For post-processing, the well-known ParaView is used. Today we can safely call it 'the post-processing standard' in the open-source world. As it is also used in Salome-Meca/Code-Aster we are very familiar with it, so now news here. ParaView can already be started during the running simulation, as long as at least one timestep is written. You can leave it open and just press 'Reload files (F5)' and follow the results of your running simulation. In Paraview, we may also load a pretty model of our town block for visualisation, just be sure to store it in .vtk before importing it (Salome can do that). Let us look at some results. When looking at streamlines, a line source is very useful in this setup. We place it at the left border, near the inlet in different heights (1.0m, 1.5m, 2.0m). It is very obvious the first corners of Murgasse catch a lot of wind, and windspeed even increases there. In fact, these corners are known to be quite windy, as is Franziskanerplatz. On the main spare (Hauptplatz) we find the streams that were near the ground on the inlet to pass over buildings and fall onto the square with reduced velocity. Near the main square, we find two narrow alleys, that are known to be windy in reality, Franziskanergasse and Neue-Welt-Gasse. The results of this first (!) simulation confirm reality, as the streamlines coming from the river can pass at nearly unhindered at the same height. There is not a lot of disturbance for the air along these paths.
Top view of whole simulation space with line source on the left (height 1.0m):
Angled view at the church and the corner at Murgasse (same line source in height of 1.0m):
Increased wind speed at corner Murgasse, with indicated line source in height of 1.5m:
Increased wind speeds at 1.5m along Fransziskanerplatz, directly leading into Franziskanergasse and Neue-Welt-Gasse (wind speeds also increased there), source line is indicated:
In summary, using CfdOF is a real pleasure compared to other open-source GUIs for OpenFOAM. The GUI is 100% FreeCAD oriented, so if you are familiar with it you will have no problem adapting. The program never crashes or fails in unforeseen or stupid ways, it seems to be very stable even with large meshes. Compared to other FOSS GUI, this is a real pleasure.
The basic workflow used here was:
CAD model (FreeCAD)
Simulation space and other CAD cutting and concatenating (Salome)
Meshing (SnappyHexMesh parallel in CfdOF in FreeCAD)
Simulation (OpenFoam parallel in CfdOF in FreeCAD)
Post-Processing (ParaView in CfdOF in FreeCAD).

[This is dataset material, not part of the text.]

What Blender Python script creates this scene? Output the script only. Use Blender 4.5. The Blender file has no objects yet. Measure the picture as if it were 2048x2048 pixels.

Although this text sounds like an ad, we are in no way affiliated with the creators of Cfd. Personally, I have tried OpenFOAM many times and put it away after a few days, exactly as many times. CfdOF has changed that, I'd even say it is mature enough to be used professionally. The CAD model used in the simulation is shared in the folder, just be informed it is not super-accurate and in no way usable for an architectural model of the town.